Em Pernambuco, o empresário Marcelo Guerra, presidente da Frompet – empresa localizada em Suape e especializada na fabricação de pré-formas PET, acredita que o consumidor não deve sentir qualquer alteração nos preços dos produtos derivados do petróleo. “É claro que uma alta no valor do petróleo afeta toda a cadeia, mas a Petrobras se posicionou e garantiu que não irá repassar esse aumento. Se isso se confirmar, o mercado deve se estabilizar e nós não teremos nada a repassar de aumento”, afirmou Guerra.
Ainda para o presidente da Frompet, caso a Petrobras não consiga sustentar os preços, os valores serão repassados para as indústrias e, por consequência, para o consumidor. Esse efeito cascata, no entanto, só seria sentido a médio prazo.
Entre os clientes da Frompet, por exemplo, estão diversas empresas do ramo alimentício, o que acarretaria o aumento de preços em produtos como refrigerante, sucos, chás, água mineral. “Hoje fornecemos material para embalagens plásticas de indústrias como Ambev, Isis, Heineken, mercado de águas minerais, soft drinks, entre outros. Somos afetados pelo dólar e pelo petrodólar. Então, se houver aumento, será algo globalizado”, argumentou.
Somente a Frompet produz cerca de 4 mil toneladas de pré-forma PET por mês e 80% do valor dessa produção diz respeito à resina PET, produto derivado do petróleo, que é processado no Complexo Industrial Químico-Têxtil (PQS), também em Suape, Litoral Sul do Estado.
DESTRUIÇÃO
No último sábado (14), ataques por drones contra instalações da petroleira Saudi Aramco na Arábia Saudita afetaram as instalações petrolíferas da gigante saudita Aramco, a maior instalação de petróleo do mundo, e o campo de petróleo de Khurais. O ataque não deixou vítimas, mas provocou um grande volume de destruição, que causou a suspensão de produção de cerca de 5,7 milhões de barris por dia, o equivalente a mais de 5% do suprimento global de petróleo.

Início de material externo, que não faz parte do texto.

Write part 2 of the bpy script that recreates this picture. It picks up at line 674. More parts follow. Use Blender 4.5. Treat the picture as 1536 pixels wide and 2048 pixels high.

Apesar do grave impacto, o geólogo Antonio Barbosa, especialista em petróleo e professor da Universidade Federal de Pernambuco, acredita que o mercado deve se acomodar nos próximos dias. “O preço do barril estava em US$ 72, em março. Em agosto houve uma baixa para US$ 52, mas antes do ataque já estava subindo, chegou a US$ 62. No primeiro dia após o ataque houve um pico para US$ 68”, contou Barbosa.
O especialista acredita que o “susto maior” para os negócios já passou e que declarações feitas por líderes mundiais acalmaram o mercado. “Esse aumento foi muito por causa das tensões internacionais, esperando como os EUA iriam se comportar. Depois das declarações de Trump, o barril já baixou para US$ 65,20. A tendência é o mercado se acomodar.”